Huawei might be famed for its feature-packed smartphones but now the Chinese firm is taking a shot at something totally different. Huawei recently announced the launch of its new Freebuds Studio wireless headphones which are going head-to-head with some pretty tough competition. Sony and Bose both rule the roost in this market with the WH-1000XM4s and Nose Cancelling 700s regarded as two of the best headphones money can buy.

To make things even harder for Huawei, Sony and Bose are about to be joined by Apple who recently confirmed the launch of its ultra-premium AirPods Max. So can really Huawei really compete in this highly competitive market and should you spend your hard-earned cash on the Freebuds Studio or opt something else? has been enjoying some top tunes and favourite playlists for the past few weeks and here are our thoughts on these latest music makers.

Huawei might be new to this wireless headphone market but they’ve certainly made an instant impression.

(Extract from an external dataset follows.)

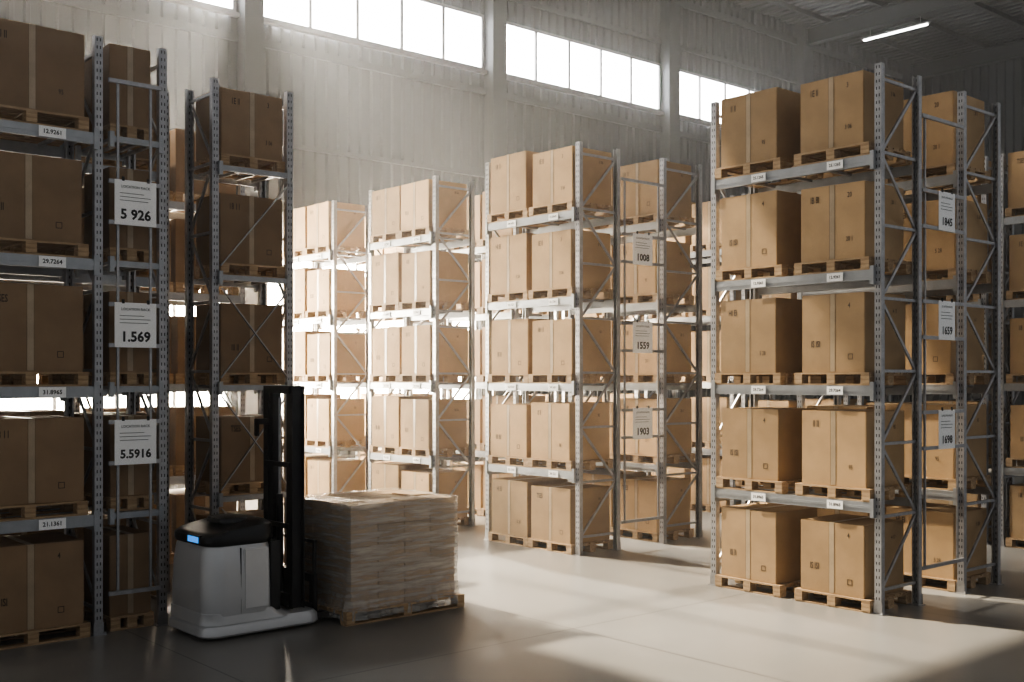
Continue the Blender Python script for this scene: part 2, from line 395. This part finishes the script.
mast=add('mast',None,(.44,-.02,0),0,st)
b=MB('mast'); b.box(-.07,.07,-.006,.006,.17,2.42); b.box(-.07,-.058,-.05,.05,.17,2.42); b.box(.058,.07,-.05,.05,.17,2.42); rail=b.mesh('rail')
add('mast_rail',rail,(0,-.25,0),0,mast); add('mast_rail',rail,(0,.25,0),0,mast)
b=MB('mast'); b.box(-.05,.05,-.04,.04,.18,2.33); ir=b.mesh('irail',bev=.004)
add('inner_rail',ir,(.0,-.18,.05),0,mast); add('inner_rail',ir,(.0,.18,.05),0,mast)
for z,hh in ((.25,.14),(1.0,.05),(1.62,.05),(2.38,.08)):
    add('crossbar',MB('mast').box(-.08,-.05,-.26,.26,-hh/2,hh/2).mesh('xbar',bev=.004),(-.01,0,z),0,mast)
add('lift_cylinder',MB('mast','steel').cyl((0,0,.18),(0,0,1.3),.035,16,0).cyl((0,0,1.3),(0,0,2.3),.016,14,1).mesh('lcyl',True),(0,.08,0),0,mast)
for y in (-.09,-.03): add('lift_chain',cached('chain',lambda:MB('steel').box(-.006,.006,-.010,.010,.3,2.3).mesh('chain')),(.03,y,0),0,mast)
add('mast_bracket',MB('mast').box(-.2,-.06,-.30,-.24,2.02,2.08).box(-.2,-.17,-.30,-.24,1.9,2.08).mesh('mbr',bev=.004),(0,.5,0),0,mast)
car=add('fork_carriage',None,(.60,0,0),0,st)
add('carriage_plate',MB('mast').box(-.02,.02,-.34,.34,.12,.2).box(-.02,.02,-.34,.34,.42,.5).mesh('cplate',bev=.004),parent=car)
b=MB('mast')
for y in (-.36,-.12,.12,.34): b.box(-.015,.015,y-.015,y+.015,.1,.85)
b.box(-.015,.015,-.375,.355,.82,.85); add('load_backrest',b.mesh('backrest'),parent=car)
for y in (-.27,.27):
    add('fork',cached('fork',lambda:MB('mast').box(0,.04,-.05,.05,.035,.5).box(0,1.15,-.05,.05,.03,.09).mesh('fork',bev=.004)),(.02,y,0),0,car)
# ---------------------------------------------------------------- wrapped load
PX,PY=6.80,10.16
pallet(PX,PY,0,0,1.5,1.24,True,group='load pallet',label='wooden pallet under the stretch-wrapped load on the floor')
nx,ny,nl=4,3,5; cw,cd,ch=.335,.37,.212
for l in range(nl):
    for i in range(nx):
        for j in range(ny):
            if l<nl-1 and 0<i<nx-1 and 0<j<ny-1: continue
            off=random.uniform(-.004,.004)
            hh=ch-.004 if l<nl-1 else ch+random.choice((-.02,0,.0,.015))
            o=add('carton',cached(('ct',round(hh,3)),lambda:MB('cartonm').box(-cw/2+.003,cw/2-.003,-cd/2+.003,cd/2-.003,0,hh).mesh('carton',bev=.004)),
              (PX+(i-1.5)*cw+off,PY+(j-1)*cd+off*.7,.14+l*ch),0,label='small pale carton stacked under stretch film',cat='box',group='cartons in the wrapped load')
hx,hy=nx*cw/2+.012,ny*cd/2+.012
b=MB('film'); per=[]
N1,N2=64,52
for i in range(N1): per.append((-hx+2*hx*i/N1,-hy,0,-1))
for i in range(N2): per.append((hx,-hy+2*hy*i/N2,1,0))
for i in range(N1): per.append((hx-2*hx*i/N1,hy,0,1))
for i in range(N2): per.append((-hx,hy-2*hy*i/N2,-1,0))
K=56; zt=.14+nl*ch+.012
for k in range(K+1):
    z=.05+(zt-.05)*k/K
    for (x,y,nx_,ny_) in per:
        d=.012*noise.noise(Vector((x*3+z*4,y*3+z*3,z*3)))+.010*(1-abs(noise.noise(Vector((x*5-z*4,y*5-z*4,z*9))))*2.4)*.5+.012
        if z<.38: d+=.09*(1-z/.38)*(.4+1.2*abs(noise.noise(Vector((x*12,y*12,1)))))
        b.v.append((x+nx_*d,y+ny_*d,z+(.015*noise.noise(Vector((x*6,y*6,5))) if k in(0,K) else 0)))
n=len(per)
for k in range(K):
    for i in range(n):
        j=(i+1)%n; b.f.append((k*n+i,k*n+j,(k+1)*n+j,(k+1)*n+i)); b.m.append(0)
for fr_ in (.86,.66):
    for (x,y,nx_,ny_) in per:
        f=fr_+.07*noise.noise(Vector((x*4,y*4,9)))
        b.v.append((x*f,y*f,zt+.016+.012*noise.noise(Vector((x*9,y*9,fr_*5)))))
for k in (K,K+1):
    for i in range(n):
        j=(i+1)%n; b.f.append((k*n+i,k*n+j,(k+1)*n+j,(k+1)*n+i)); b.m.append(0)
add('stretch_film',b.mesh('film',True),(PX,PY,0),label='wrinkled clear stretch film around a pallet load',cat='plastic wrap')
# ---------------------------------------------------------------- shell
W=22.0; XR=38.5; CE=14.3
b=MB('floor').box(-6,XR+.2,-4,W+.2,-.2,0); add('floor',b.mesh('floor'),kind='structure')
def corr(b,u0,u1,z0,z1,fn,m=0,per=.3,dep=.075):
    k0=math.floor(u0/per)
    pr=[(0,0),(.55,0),(.64,dep),(.91,dep),(1,0)]
    us=[]; kk=k0
    while kk*per<u1:
        for a,dd in pr[:-1]:
            uu=(kk+a)*per
            if u0<uu<u1: us.append((uu,dd))
        kk+=1
    us=[(u0,0)]+us+[(u1,0)]
    base=len(b.v)
    for uu,dd in us: b.v.append(fn(uu,dd,z0)); b.v.append(fn(uu,dd,z1))
    for i in range(len(us)-1):
        b.f.append((base+2*i,base+2*i+2,base+2*i+3,base+2*i+1)); b.m.append(m)
fnB=lambda u,d,z:(u,W-d,z)
cols=[4.5,11.35,18.2,24.9,31.6]
b=MB('siding')
corr(b,-6,XR,0,1.6,fnB)
corr(b,-6,4.9,1.6,5.2,fnB); corr(b,10.9,11.8,1.6,5.2,fnB); corr(b,17.7,XR,1.6,5.2,fnB)
corr(b,-6,XR,5.2,10.3,fnB); corr(b,-6,XR,11.72,CE,fnB)
corr(b,-6,-2,10.3,11.72,fnB); corr(b,4.2,4.8,10.3,11.72,fnB)
for c in cols[1:]: corr(b,c-.3,c+.3,10.3,11.72,fnB)
corr(b,31.6,XR,10.3,11.72,fnB)
add('wall_back',b.mesh('wall_back'),kind='structure')
b=MB('siding'); corr(b,0,W,0,CE,lambda u,d,z:(XR-d,u,z)); add('wall_right',b.mesh('wall_right'),kind='structure')
def window(n,x0,x1,z0,z1,nm,mat):
    b=MB('frame',mat); y=W-.08
    b.box(x0,x1,y,y+.01,z0,z1,1)
    for a,c_ in ((z0,z0+.07),(z1-.07,z1)): b.box(x0,x1,y-.06,y-.001,a,c_)
    for i in range(nm+1):
        x=x0+(x1-x0)*i/nm; b.box(x-.035,x+.035,y-.06,y-.002,z0,z1)
    b.box(x0-.1,x1+.1,y-.14,y-.0,z0-.08,z0-.001)
    o=add('window_%d'%n,b.mesh('window'),kind='structure'); o['label']='bright daylight window with metal mullions'
    return o
window(1,-2,4.2,10.3,11.72,4,'pane'); window(2,4.8,11.05,10.3,11.72,4,'pane'); window(3,11.65,17.9,10.3,11.72,5,'pane')
window(4,18.5,24.6,10.3,11.72,5,'pane'); window(5,25.2,31.3,10.3,11.72,5,'pane')
window(6,4.9,10.9,1.6,5.2,5,'panelow'); window(7,11.8,17.7,1.6,5.2,5,'panelow')
k=1
for c in cols+[XR-.25]:
    b=MB('column'); b.box(c-.22,c+.22,W-.45,W-.42,0,CE); b.box(c-.22,c+.22,W-.12,W-.09,0,CE); b.box(c-.02,c+.02,W-.42,W-.1,0,CE)
    b.box(c-.22,c-.2,W-.44,W-.1,0,CE); b.box(c+.2,c+.22,W-.44,W-.1,0,CE)
    add('trim_%d'%k,b.mesh('column'),kind='structure')['label']='grey painted steel wall column'; k+=1
for z,hh in ((5.5,.12),(7.6,.1),(9.7,.16),(12.3,.12),(13.6,.2)):
    add('trim_%d'%k,MB('column').box(-6,XR,W-.16,W-.09,z,z+hh).mesh('girt'),kind='structure')['label']='horizontal steel wall rail'; k+=1
SX0,SX1,SY0,SY1=4.0,10.4,14.4,21.7  # unseen skylight, added so that the sun patch falls on the aisle floor
b=MB('roof')
fc=lambda u,d,v:(u,v,CE-d)
def cp(x0,x1,y0,y1): corr(b,x0,x1,y0,y1,fc,0,.35,.05)
cp(-6,SX0,3,W); cp(SX1,XR,3,W); cp(SX0,SX1,3,SY0); cp(SX0,SX1,SY1,W)
add('ceiling',b.mesh('ceiling'),kind='structure')
b=MB('frame','sky'); b.box(SX0,SX1,SY0,SY1,CE+.02,CE+.03,1)
for i in range(4):
    x=SX0+(SX1-SX0)*i/3; b.box(x-.03,x+.03,SY0,SY1,CE-.06,CE+.015)
for y in (SY0,(SY0+SY1)/2,SY1): b.box(SX0,SX1,y-.03,y+.03,CE-.06,CE+.015)
add('window_8',b.mesh('skylight'),kind='structure')['label']='added unseen skylight letting in the sun, metal glazing bars'
for c in cols[1:]+[XR-.25]:
    b=MB('dark'); b.box(c-.14,c+.14,3,W-.45,CE-.75,CE-.72); b.box(c-.14,c+.14,3,W-.45,CE-.22,CE-.19); b.box(c-.015,c+.015,3,W-.45,CE-.72,CE-.22)
    add('trim_%d'%k,b.mesh('rafter'),kind='structure')['label']='steel roof rafter'; k+=1
for i in range(9):
    y=W-1.2-2.0*i
    x0=SX1+.2 if SY0-.3<y<SY1+.3 else -6
    b=MB('dark').box(x0,XR,y-.05,y+.05,CE-.2,CE-.06)
    add('trim_%d'%k,b.mesh('purlin'),kind='structure')['label']='steel roof purlin'; k+=1
lp=add('ceiling_lamp',None,(33.4,19.45,13.82),0,label='long glowing fluorescent batten lamp hung under the roof',cat='lamp')
add('lamp_housing',MB('frame').box(-.08,.08,-1.2,1.2,.05,.11).mesh('lh'),parent=lp)
add('lamp_tube',MB('tube').box(-.05,.05,-1.15,1.15,0,.05).mesh('lt',bev=.015),parent=lp)
for y in (-.9,.9): add('hanger_rod',MB('steel').cyl((0,y,.11),(0,y,.42),.012,8).mesh('hr'),parent=lp)
# ---------------------------------------------------------------- haze
m=bpy.data.materials.new('dust_haze'); m.use_nodes=True; t=m.node_tree
for x in list(t.nodes): t.nodes.remove(x)
o=t.nodes.new('ShaderNodeOutputMaterial'); vs=t.nodes.new('ShaderNodeVolumeScatter'); vs.inputs['Density'].default_value=.006; vs.inputs['Anisotropy'].default_value=.5; vs.inputs['Color'].default_value=(1,.98,.95,1)
t.links.new(vs.outputs[0],o.inputs['Volume']); M['haze']=m
hz=add('haze',MB('haze').box(-6.5,XR+.6,-4.5,W+4.6,-.4,CE+2.4).mesh('haze'),kind='structure')
# ---------------------------------------------------------------- light
sd=bpy.data.lights.new('sun','SUN'); sd.energy=9.5; sd.color=(1,.88,.71); sd.angle=math.radians(1.2)
so=bpy.data.objects.new('sun',sd); COL.objects.link(so)
d=Vector((.30,-1,-1.5)).normalized(); so.rotation_euler=d.to_track_quat('-Z','Y').to_euler(); so.location=(5,30,25)
def spot(loc,tgt,e,ang,col,r=.15):  # added lamps outside the windows, for light shafts and glow in the haze
    l=bpy.data.lights.new('window_beam','SPOT'); l.energy=e; l.color=col; l.spot_size=math.radians(ang); l.spot_blend=.6; l.shadow_soft_size=r; l.specular_factor=0
    o=bpy.data.objects.new('window_beam',l); COL.objects.link(o); o.location=loc
    o.rotation_euler=(Vector(tgt)-Vector(loc)).to_track_quat('-Z','Y').to_euler()
spot((12.6,24.6,13.6),(10.5,12,1),32000,60,(1,.95,.86))
spot((11.9,23.6,4.3),(9,10,1.5),22000,100,(1,.88,.70))
w=bpy.data.worlds.new('World'); S.world=w; w.use_nodes=True
bg=w.node_tree.nodes['Background']; bg.inputs[0].default_value=(.95,.97,1,1); bg.inputs[1].default_value=.34
# ---------------------------------------------------------------- camera
cd_=bpy.data.cameras.new('camera'); cd_.sensor_width=36; cd_.lens=39.13; cd_.shift_y=37/1024; cd_.clip_end=200
co=bpy.data.objects.new('camera',cd_); COL.objects.link(co); co.location=(0,0,2.5); co.rotation_euler=(H,0,math.radians(-40.8)); S.camera=co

Straight out of the box the Freebuds Studio feel exquisitely made with a style that’s not too dissimilar to the Bose’s brilliant NC 700s.

Huawei has used some premium materials to create these cans and there’s no question that they should survive many years squeezed inside your rucksack – something that’s helped by the tough case that’s bundled with the headphones. Place them on your ears and the good impressions continue with the Freebuds Studio feeling as comfy to wear as your favourite pair of slippers.

READ MORE: HomePod mini review: Apple’s new speaker is smaller, smarter and much cheaper

Huawei made big claims about the “super-soft” fit when they revealed the Freebuds Studio back in October and they have every right to boast as these are some of the most snug headphones we’ve worn in a while. Of course, being comfortable is important if you’re wearing them all day long but what’s more vital is how they sound.

Once again we have few complaints about the audio quality with plenty of bass and a decent level of clarity meaning you get punchy playback whilst still hearing all the vocals and each note from the track.

Things also aren’t distorted when pumping them up to the max.

If we were being really picky, we’d say the sound isn’t as refined as Sony’s award-winning WH-1000XM4s or the Bose 700s but we’re talking small differences that most people probably won’t notice.

As with most cans in this premium end of the market, the Freebuds Studio pack some clever noise-cancelling tech inside the over-ear cups.

We’ve been testing them during this long period of lockdown so it’s been tough to see how they’ll work when on a packed London tube or busy coffee shop but they certainly appear to offer a decent level of sound blocking. If you do want to hear the world around you then the ANC can be switched off or placed into an “Awareness Mode” which lets some background audio pierce through the music – that should make sure you don’t miss that last call for your flight. There’s even the option for it to automatically adjust in different environments.

Along with that all-important active noise-cancelling, the headphones feature a decent 24-hour battery life which is really good but can’t quite match the 30 hours that Sony promises.

Luckily, when things do run low you can pump 8 hours of life back into them with just a 10-minute charge.

There are also full and intuitive swipe controls on the side of the headphones which can pump up the volume or skip tracks without needing to reach for your phone. All the usual voice assistants are also compatible.

So that’s everything that is good about the Freebuds Studio but what about the not so good?

There are a few niggles with these Hauwei cans including the fact that there’s no dedicated app.

Sony’s WH-1000XM4 headphones come with a comprehensive application which lets you tweak all manner of settings and control which devices you want them connected to.

There’s nothing similar from Huawei and you also only get the simple “Fast Pairing” option – which instantly connects them to your phone – if you own a recent Huawei device such as the P40 Pro.

Another annoyance is there’s no 3.5mm headphone port which means you won’t be able to plug them into the inflight entertainment on your next long-haul journey.

As we mentioned earlier, the battery life can’t quite match its rivals and, at launch, they were pretty pricey with owners expected to stump up almost £300 to grab a pair.

Luckily, Huawei may have seen the error of its ways with most stores reducing the Freebuds Studio to around £230 which makes them over £100 cheaper than the WH-1000XM4s.


The Freebuds Studio wireless headphones have certainly surprised us.

They look great, offer a superb build quality and a sound quality that’s up there with its rivals. The noise cancellation works well and the battery life will keep the tunes playing all day without needing a charge.

It’s a shame Huawei didn’t include a 3.5mm headphone port for a wired connection and the fact there’s no dedicated app does mean you can’t adjust the settings or fine-tune the sound to your liking.

At launch, they cost £299 which is simply way too much for these headphones but now the price has dropped by £70 they really do offer some seriously good value for money.

If you want to play it safe and have £349 in your bank account then we’d still recommend Sony’s WH-1000XM4 as these continue to be the best cans on the market.

But if you fancy giving something new a try then the Freebuds Studio wireless headphones are really good start from Huawei and that’s something its rivals probably don’t want to hear.